Atonement, which transforms Ian McEwan's novel into a high-end chick flick, wore down the red carpet when its star, Keira Knightley, came to town.

Ang Lee's NC-17 rated Lust, Caution, which could have been directed more lustily and less cautiously, won the Golden Lion at the Venice film festival while Lee was promoting the film in Toronto – a repeat of what happened with Lee's "Brokeback Mountain" here two years ago.

Cate Blanchett was in town for two films: Todd Haynes's I'm Not There, "where she plays – yes – Bob Dylan, and the bombastic Elizabeth: The Golden Age, where her royal get-ups are so outré that they verge on Kabuki.

Tommy Lee Jones, who was here to promote "In the Valley of Elah" and my favorite mainstream movie of the festival, the Coen brothers' No Country for Old Men, doesn't suffer fools gladly – or any other way – and has a reputation for giving journalists the willies. "Next to him," wrote a poor soul from The Toronto Star, "the sphinx is a blabbermouth."

Sean Penn was in town to push Into the Wild, which he directed and which is alternately breathtaking and sleep inducing.

Last year, Penn was fined for smoking indoors during his press conference.
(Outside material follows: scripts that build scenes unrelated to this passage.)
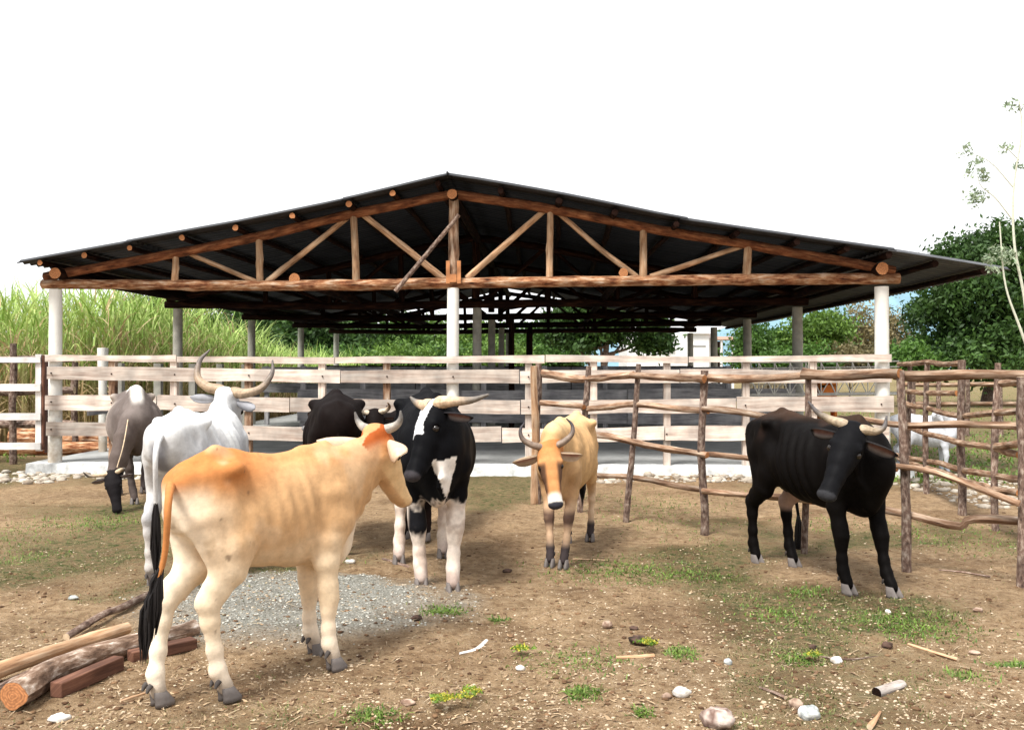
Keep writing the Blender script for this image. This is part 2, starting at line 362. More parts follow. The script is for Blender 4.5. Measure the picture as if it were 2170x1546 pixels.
gc[:, 2] = np.clip(hole+dung, 0, 1).ravel()
ground = mesh_obj('ground', np.stack([X, Y, Z], -1).reshape(-1, 3), Fq, M_ground, col=gc); tag(ground, kind='structure')

# ------------------------------------------------------------------ shed
YS = .040
_r = np.array([1, -YS]); _r = _r/np.linalg.norm(_r); _dv = np.array([-_r[1], _r[0]])
S0 = np.array([-.89, 14.2])
def S(u, v, z): p = S0+_r*u+_dv*v; return np.array([p[0], p[1], z])
def pxS(px, py, v=0.0):             # photograph point -> (u, z) on the shed plane at depth v
    # ray (x=k*d, y=d); solve for d with plane v
    k = (px-CX)/F; d = (v+_dv@S0)/(_dv@np.array([k, 1.0])); p = np.array([k*d, d])-S0
    return float(_r@p), CH-(py-HY)/F*d
SP = 4.75; NR = 5
shed = thing('cattle_shed', 'open sided cattle shed with a dark corrugated roof on log trusses and round posts', 'shed', (0, 0, 0))
roofL = [pxS(x, y, -.45) for x, y in ((35, 553), (273, 512), (500, 470), (735, 420), (948, 370))]
roofR = [pxS(x, y, -.45) for x, y in ((948, 370), (1180, 412), (1430, 462), (1690, 499), (1900, 530), (2142, 571))]
def roof_z(u):
    pts = roofL+roofR[1:]; return float(np.interp(u, [p[0] for p in pts], [p[1] for p in pts]))
def sheet(name, u0, u1, lift, v0, v1):
    nu = 9; vv = np.arange(v0, v1+.001, .035); V = []; T = .008
    us = np.linspace(u0, u1, nu)
    for side in (0, 1):
        for u in us:
            for v in vv: V.append(S(u, v, roof_z(u)+lift+.028*math.sin(v*2*math.pi/.19)+(T if side else 0)+.01*math.sin(v*.7+u)))
    m = len(vv); N = nu*m; Fl = []
    for side in (0, 1):
        for i in range(nu-1):
            for j in range(m-1):
                a = side*N+i*m+j; f = (a, a+m, a+m+1, a+1); Fl.append(f if side else f[::-1])
    for i in range(nu-1):
        for j in (0, m-1):
            a = i*m+j; f = (a, a+m, a+m+N, a+N); Fl.append(f if j == 0 else f[::-1])
    for j in range(m-1):
        for i in (0, nu-1):
            a = i*m+j; f = (a, a+1, a+1+N, a+N); Fl.append(f[::-1] if i == 0 else f)
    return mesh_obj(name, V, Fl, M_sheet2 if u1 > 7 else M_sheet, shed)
VE = SP*(NR-1)+.6
uA = roofL[-1][0]
uL = [roofL[0][0], roofL[1][0]-.08, roofL[3][0]-.08, uA+.02]
uR = [uA-.02, roofR[2][0]+.2, roofR[4][0], roofR[5][0]]
for i in range(3):
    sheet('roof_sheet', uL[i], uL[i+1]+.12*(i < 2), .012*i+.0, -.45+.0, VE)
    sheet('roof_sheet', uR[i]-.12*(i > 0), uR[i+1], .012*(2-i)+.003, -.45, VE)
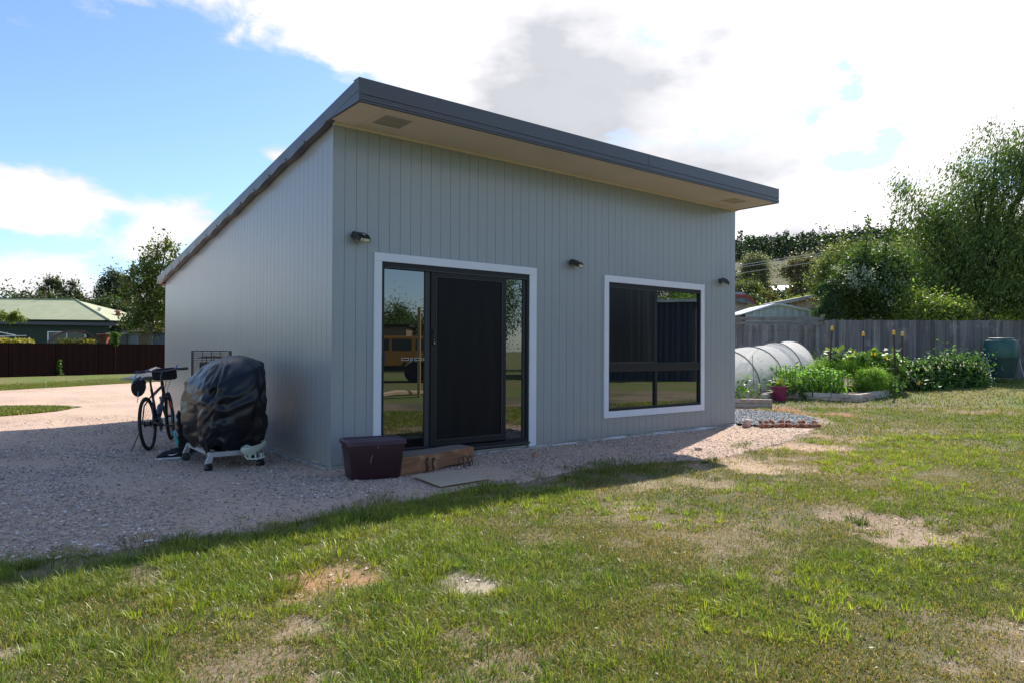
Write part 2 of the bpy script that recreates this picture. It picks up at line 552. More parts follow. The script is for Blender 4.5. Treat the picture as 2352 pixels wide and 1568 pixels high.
lg = np.array([.125, .16, .045]) * (1 - t) + np.array([.17, .155, .06]) * t
gcol = np.where(far, lg, gcol)


def ground_mat(name, attr='Col', sc1=38, sc2=9, amt=.55, bump=.5, tint=(1, 1, 1), rough=.95, mul=1.0):
    mt = bpy.data.materials.new(name); mt.use_nodes = True
    w = NT(mt.node_tree); w.n.clear()
    out = w.node('ShaderNodeOutputMaterial'); p = w.node('ShaderNodeBsdfPrincipled')
    tc = w.node('ShaderNodeTexCoord'); o = tc.outputs['Object']
    a = w.node('ShaderNodeAttribute'); a.attribute_name = attr
    n1 = w.noise(o, sc1, 6, .7); n2 = w.noise(o, sc2, 4)
    k = w.m('ADD', w.m('MULTIPLY', w.m('SUBTRACT', n1, .5), amt * 2.2), w.m('MULTIPLY', w.m('SUBTRACT', n2, .5), amt))
    k = w.m('MULTIPLY', w.m('ADD', k, 1.0), mul)
    v = w.node('ShaderNodeVectorMath', operation='SCALE'); w.put(v.inputs[0], a.outputs['Color']); w.put(v.inputs['Scale'], k)
    w.put(p.inputs['Base Color'], w.mix(1, v.outputs[0], tint, 'MULTIPLY'))
    p.inputs['Roughness'].default_value = rough; p.inputs['Specular IOR Level'].default_value = .15
    bn = w.node('ShaderNodeBump'); bn.inputs['Strength'].default_value = bump; bn.inputs['Distance'].default_value = .02
    w.put(bn.inputs['Height'], n1); w.l.new(bn.outputs[0], p.inputs['Normal'])
    w.l.new(p.outputs[0], out.inputs[0])
    return mt


m_ground = ground_mat('lawn_soil')
go = np_mesh('ground', np.stack([X, Y, Z], -1).reshape(-1, 3), L, np.arange(len(ii)) * 4, np.full(len(ii), 4), m_ground, gcol.reshape(-1, 3), smooth=True)
tag(go, 'lawn earth with dry thatch and bare soil patches around the shed', 'ground', kind='structure')


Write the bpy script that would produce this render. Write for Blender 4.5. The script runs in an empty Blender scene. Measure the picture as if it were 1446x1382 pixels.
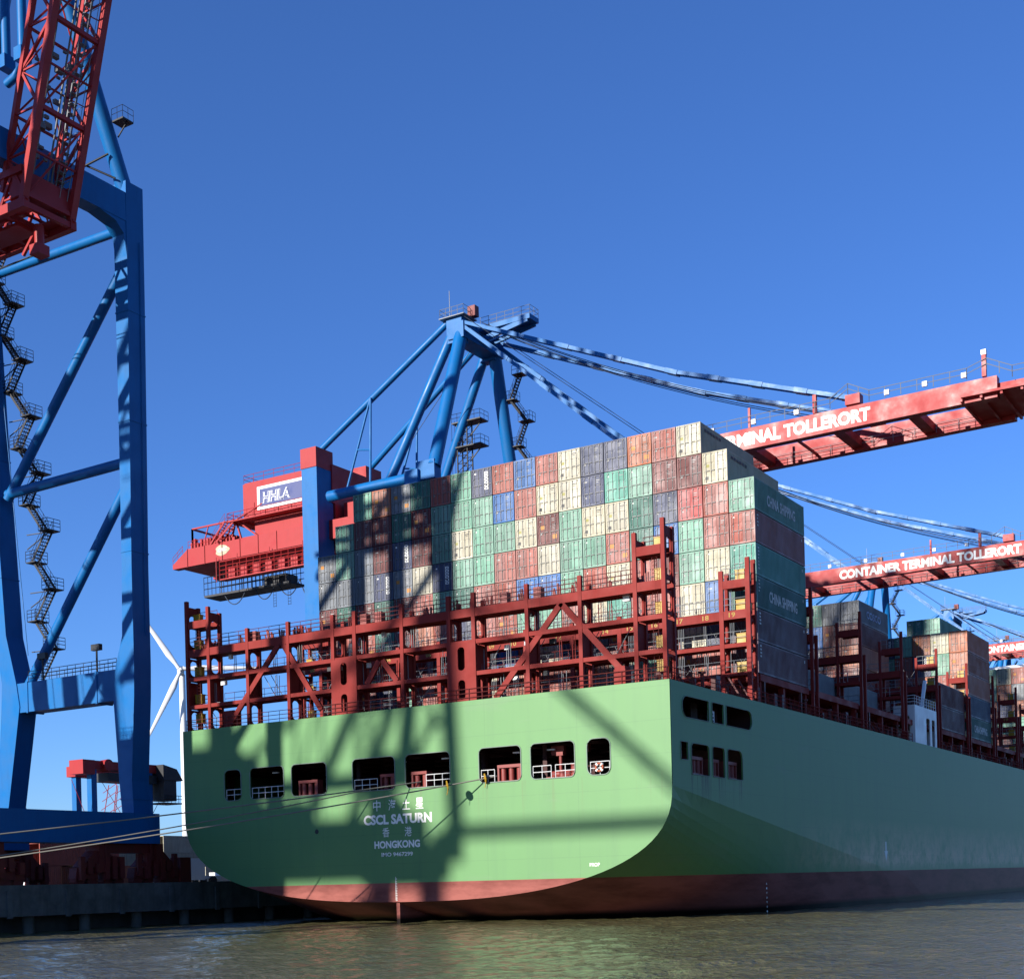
import bpy, math, random
from mathutils import Vector, Matrix
from mathutils.geometry import tessellate_polygon
RND = random.Random(7)
sc = bpy.context.scene
COL = sc.collection

# ------------------------------------------------------------------ camera
cam_d = bpy.data.cameras.new("camera")
cam = bpy.data.objects.new("camera", cam_d)
COL.objects.link(cam)
YAW, ROLL, FPX = .536, -.026, 1917.6
cy_, sy_ = math.cos(YAW), math.sin(YAW)
fwd = Vector((-sy_, cy_, 0)); right = Vector((cy_, sy_, 0)); up = Vector((0, 0, 1))
cr, sr = math.cos(ROLL), math.sin(ROLL)
r_ = right * cr + up * sr
u_ = up * cr - right * sr
M = Matrix((r_, u_, -fwd)).transposed().to_4x4()
M.translation = Vector((70.709, -92.284, 3.34))
cam.matrix_world = M
cam_d.sensor_width = 36
cam_d.lens = FPX / 1446 * 36
cam_d.shift_x = -(796.1 - 723) / 1446
cam_d.shift_y = (1242.2 - 691) / 1446
cam_d.clip_start = .5
cam_d.clip_end = 20000
sc.camera = cam
sc.render.resolution_x, sc.render.resolution_y = 1024, 978

# ------------------------------------------------------------------ sky, sun, exposure
SUN_EL, SUN_AZ = math.radians(18.6), math.radians(16.0)     # azimuth of travel, from +Y towards +X
sd = Vector((math.sin(SUN_AZ) * math.cos(SUN_EL), math.cos(SUN_AZ) * math.cos(SUN_EL), -math.sin(SUN_EL)))
w = bpy.data.worlds.new("World")
sc.world = w
w.use_nodes = True
nt = w.node_tree
bg = nt.nodes["Background"]
sky = nt.nodes.new("ShaderNodeTexSky")
sky.sky_type = 'NISHITA'
sky.sun_disc = False
sky.sun_elevation = SUN_EL
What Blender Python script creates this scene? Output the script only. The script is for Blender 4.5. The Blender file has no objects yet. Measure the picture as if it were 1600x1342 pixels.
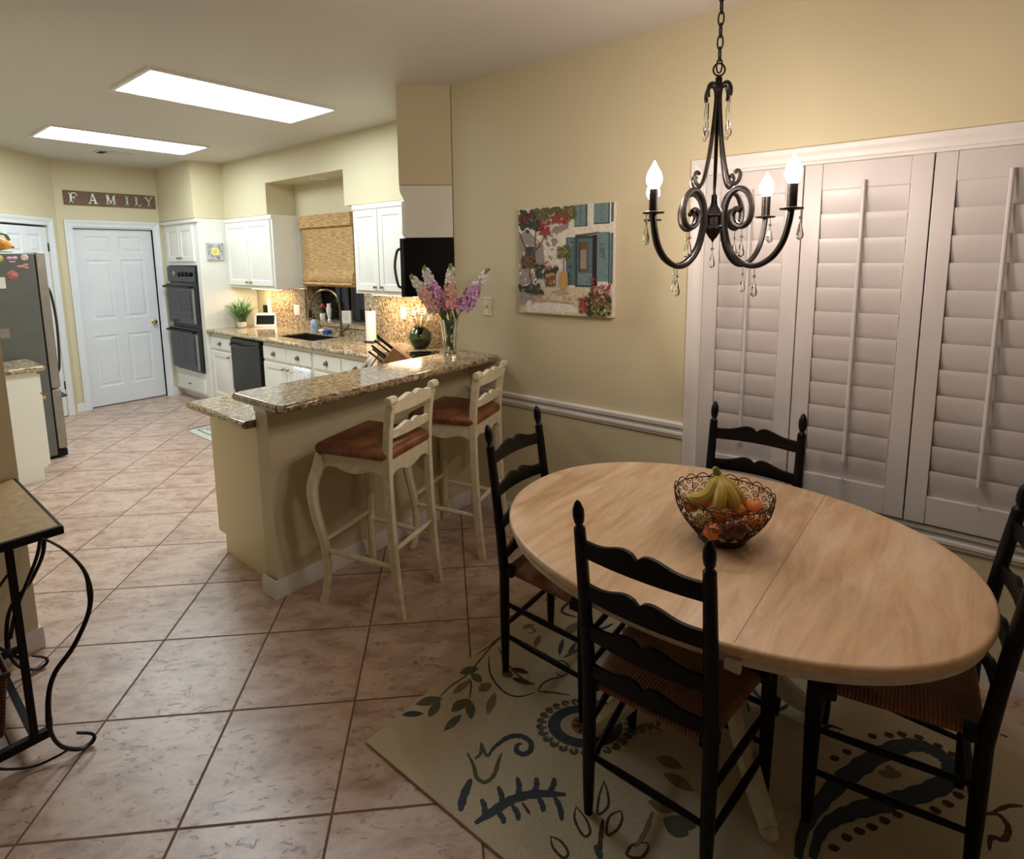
import bpy, math, random, json
from mathutils import Matrix, Vector
PI=math.pi
random.seed(4)
SC=bpy.context.scene; COL=SC.collection
# ---------------------------------------------------------------- camera, world, exposure
cam=bpy.data.objects.new('camera',bpy.data.cameras.new('camera')); COL.objects.link(cam)
R3=Matrix(((0.6384326,0.1138527,-0.7612105),(-0.7695772,0.0784445,-0.6337171),(-0.0124376,0.9903959,0.1376999)))
cam.matrix_world=Matrix.Translation((-0.20157,-2.04129,1.69692))@R3.to_4x4()
cam.data.sensor_fit='HORIZONTAL'; cam.data.sensor_width=36; cam.data.lens=20.0707
cam.data.shift_x=0.014106; cam.data.shift_y=-0.09085; cam.data.clip_start=.02
SC.camera=cam
SC.view_settings.view_transform='Standard'; SC.view_settings.look='None'
SC.view_settings.gamma=1; SC.view_settings.use_curve_mapping=False
SC.view_settings.exposure=0.62
wd=bpy.data.worlds.new('night'); SC.world=wd; wd.use_nodes=True
wd.node_tree.nodes['Background'].inputs[0].default_value=(.012,.014,.02,1)
wd.node_tree.nodes['Background'].inputs[1].default_value=1.0
PANEL=12.8      # ceiling fixtures
BULB=222.0      # chandelier bulbs
def area_lamp(name,loc,rot,sx,sy,power,col):
    l=bpy.data.lights.new(name,'AREA'); l.shape='RECTANGLE'; l.size=sx; l.size_y=sy; l.energy=power; l.color=col
    o=bpy.data.objects.new(name,l); COL.objects.link(o); o.location=loc; o.rotation_euler=rot; return o
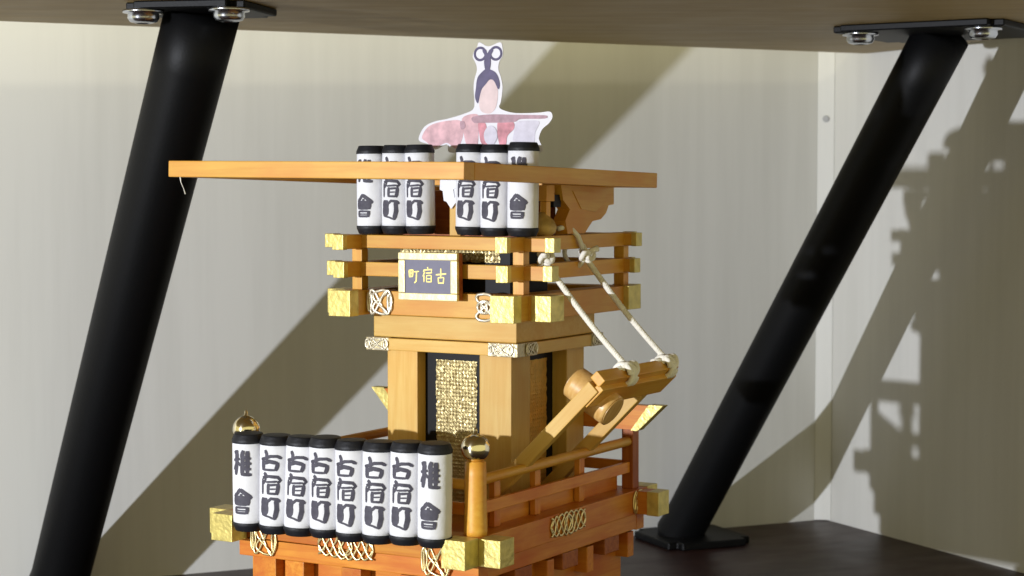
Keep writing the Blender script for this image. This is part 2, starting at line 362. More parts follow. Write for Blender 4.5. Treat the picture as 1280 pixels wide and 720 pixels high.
def filigree_me(kind, wd, ht, rad):
    """openwork ornament in local XZ, sizes in drawing mm"""
    bm = bmesh.new(); wd *= k; ht *= k; rad *= k
    rnd = random.Random(kind + str(wd))
    def curve(fn, n=30, closed=False):
        pts = []
        for i in range(n):
            t = i/(n if closed else n-1); x, z = fn(t)
            pts.append((x + rnd.uniform(-1, 1)*wd*0.008, -rad*0.6*(1+0.7*math.sin(7*math.pi*t)), z + rnd.uniform(-1, 1)*ht*0.012))
        tube_bm(pts, rad, 6, bm, closed)
    if kind == 'knot':       # two interlaced loops with a border
        curve(lambda t: (wd*0.46*math.sin(2*math.pi*t), ht*0.46*math.sin(4*math.pi*t)), 40, True)
        curve(lambda t: (wd*0.30*math.sin(4*math.pi*t+0.6), ht*0.46*math.cos(2*math.pi*t)), 40, True)
        curve(lambda t: (-wd*0.44+0.1*wd*math.cos(2*math.pi*t), ht*0.36*math.sin(2*math.pi*t)), 18, True)
        curve(lambda t: (wd*0.42+0.09*wd*math.cos(2*math.pi*t), ht*0.33*math.sin(2*math.pi*t)), 18, True)
    elif kind == 'eight':
        curve(lambda t: (wd*0.46*math.sin(4*math.pi*t), ht*0.48*math.cos(2*math.pi*t)), 40, True)
        curve(lambda t: (wd*0.40*math.cos(2*math.pi*t), ht*0.22*math.sin(2*math.pi*t)), 24, True)
        curve(lambda t: (wd*0.18*math.cos(2*math.pi*t), ht*0.20*math.sin(2*math.pi*t)-ht*0.02), 18, True)
    else:                    # lattice of crossing waves
        nw = 3.5
        for ph in (0.0, math.pi, math.pi*0.5, math.pi*1.5):
            curve(lambda t: (wd*(t-0.5), ht*0.44*math.sin(nw*math.pi*t+ph)*(1-0.25*abs(2*t-1))), 56)
        curve(lambda t: (wd*0.12*math.cos(2*math.pi*t), ht*0.30*math.sin(2*math.pi*t)), 18, True)
        for s in (-1, 1): curve(lambda t: (s*wd*0.44+wd*0.06*math.cos(2*math.pi*t), ht*0.26*math.sin(2*math.pi*t)), 14, True)
    for vv in bm.verts: vv.co.y *= 0.6
    return from_bm('filigree', bm, True)
def ornament(kind, u, v, w_, wd, ht, parent, face='front', mat='silver', rad=0.5):
    me = filigree_me(kind, wd, ht, rad)
    rot = Matrix.Identity(4) if face == 'front' else Matrix.Rotation(R(90), 4, 'Z')
    return fpart('filigree_ornament', me, mat, Matrix.Translation(P3(u, v, w_)) @ rot, parent)

# ---- chassis and wheels
for u0 in (-112, -17): bar('sill', u0, u0+12, -1, 136, 26, 49.6, 'amber')
for v0 in (5, 56, 92, 130.5): bar('joist', -117, 1.8, v0, v0+6, 37, 48.6, 'amber', bev=0.5)
for u in (-88, -58.5, -29): bar('bracket_block', u-5, u+5, -3.2, 4.5, 40, 49.4, 'amber', axis='v', bev=.5)
for v0 in (34, 74, 113): bar('bracket_block', -4.6, 3.0, v0-7, v0+7, 42.5, 49.8, 'red', axis='u', bev=.5)
def wheel(u, v):
    rr = (26 + W0)/2 - 1; cz = rr - W0
    bm = lathe_bm([(rr*k*0.94, -4.5*k), (rr*k, -3.6*k), (rr*k, 3.6*k), (rr*k*0.94, 4.5*k), (rr*k*0.5, 4.5*k), (rr*k*0.45, 5.4*k)], 36)
    o = fpart('wheel', from_bm('wheel', bm), 'red', Matrix.Translation(P3(u, v, cz)) @ Matrix.Rotation(R(90), 4, 'Y'))
    fpart('hub', from_bm('hub', lathe_bm([(4*k, -7*k), (4*k, 7*k)], 20)), 'honey', LM[o.name].copy(), o)
for u in (-106, -11):
    for v in (28, 108): wheel(u, v)
for v in (28, 108): bar('axle', -106, -11, v-2.5, v+2.5, 8-W0/2+1.5, 13-W0/2+1.5, 'red')
# ---- base frame
bar('skirt_plank', -116.5, 4.4, -4.3, 3.5, 49.8, 57.3, 'amber')
bar('skirt_plank', -116.5, 4.4, 134.5, 142, 49.8, 57.3, 'amber')
bar('skirt_plank', -3.4, 4.0, 3.9, 134.2, 50.2, 57.3, 'amber')
bar('skirt_plank', -121, -113.6, 3.9, 134.2, 50.2, 57.3, 'amber')
bar('deck', -112, -5, 5, 133, 60, 63.5, 'amber', axis='v')
bf = beam_x('base_beam', -132.5, 15.5, -5.2, 5.2, 57.6, 68.2, 'amber', 10.6)
beam_x('base_beam', -132.5, 16.5, 133, 143.4, 57.6, 68.2, 'amber', 6)
br = beam_y('base_beam', -5.3, 5.3, -16, 154, 57.4, 68.5, 'amber', 10.2)
beam_y('base_beam', -122.4, -111.6, -16, 154, 57.4, 68.5, 'amber', 10.2)
ornament('knot', -102.5, -5.6, 57.3, 13, 13.5, bf); ornament('lattice', -59.5, -5.6, 58.6, 28, 12, bf); ornament('knot', -14.5, -5.6, 57.6, 13, 13.5, bf)
ornament('lattice', 5.6, 67.5, 63.5, 30, 11.5, br, 'side', 'silver', 0.5); ornament('knot', 5.6, 134, 63, 9, 11, br, 'side')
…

This year, he had to content himself with sucking ice cubes graciously provided by an assistant.

George Clooney was asked at the press conference for the corporate greed and environmental destruction drama Michael Clayton if he ever cried at a movie. "Yes," he answered straight away. "At the première of 'Batman and Robin.' "

Clooney is politically engaged and goofy – the perfect personality for this dissonant edition of the Toronto Film Festival.